DTAs and BITs. Both these acronyms also help mark Barbados out from the regional crowd. The island has signed 33 double-taxation agreements and a dozen bilateral investment treaties with various countries over the years: the first with the UK in 1970; the latest with Singapore in 2013. These help an investor from any participating country to either cut corporation tax to as little as 1.6% when ploughing capital into a third country (in the case of DTAs) or to ensure a fair hearing at an independent court of arbitration if a deal or investment goes wrong (in the case of BITs). But the real beneficiary is the Barbadian economy, which has spent the past half-century making itself essential to the daily global cut and thrust of financial life. Again, this marks Barbados out from its regional peers. And Barbados isn’t finished there. Next up: plans to become a globally-relevant stock market, thanks to the international securities market (ISM), set for launch as early as mid-2014, and to make it ever easier to set up and do business here. “Our ambition is to become like Singapore, where you can set up a business in minutes,” notes Jeremy Stephen, president of the Barbados Economic Society.

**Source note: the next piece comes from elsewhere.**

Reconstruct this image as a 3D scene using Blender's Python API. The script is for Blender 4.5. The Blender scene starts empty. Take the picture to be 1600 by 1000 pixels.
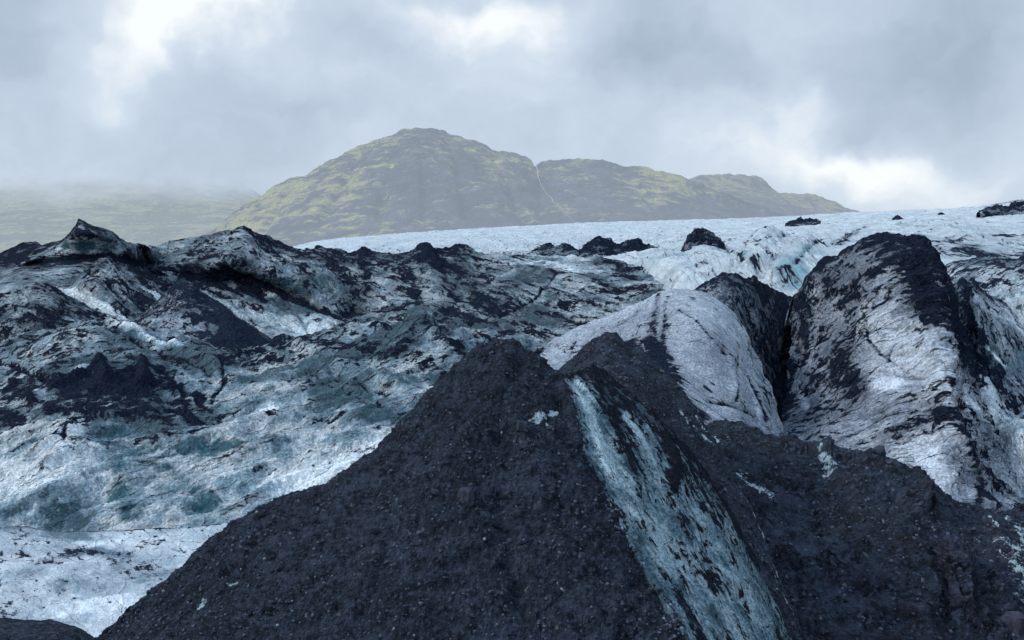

All of which paints a far healthier – and a far more balanced – view of one of the world’s, and certainly one of the Caribbean’s, most diverse, stable and ambitious economies, than the skewed findings of the ratings agencies would imply. “When Moody’s and S&P evaluate a country they do it in my view with ‘statistical perversity’,” says Sir Trevor Carmichael, a leading lawyer and chairman of Bridgetown-based Chancery Chambers. “They often fail to recognize the overall diversity and flexibility of a jurisdiction, and they lose sight of the unique fundamentals of that country.”
He points for proof of Barbados’s golden future to rising business and leisure arrivals from overseas, the launch of the ISM, and the push to expand into new, more profitable, and higher-value services. This is an extraordinary island nation, run by extraordinary individuals. It may be underrated by the ratings giants, but the global investor and business community knows a good thing when they see it.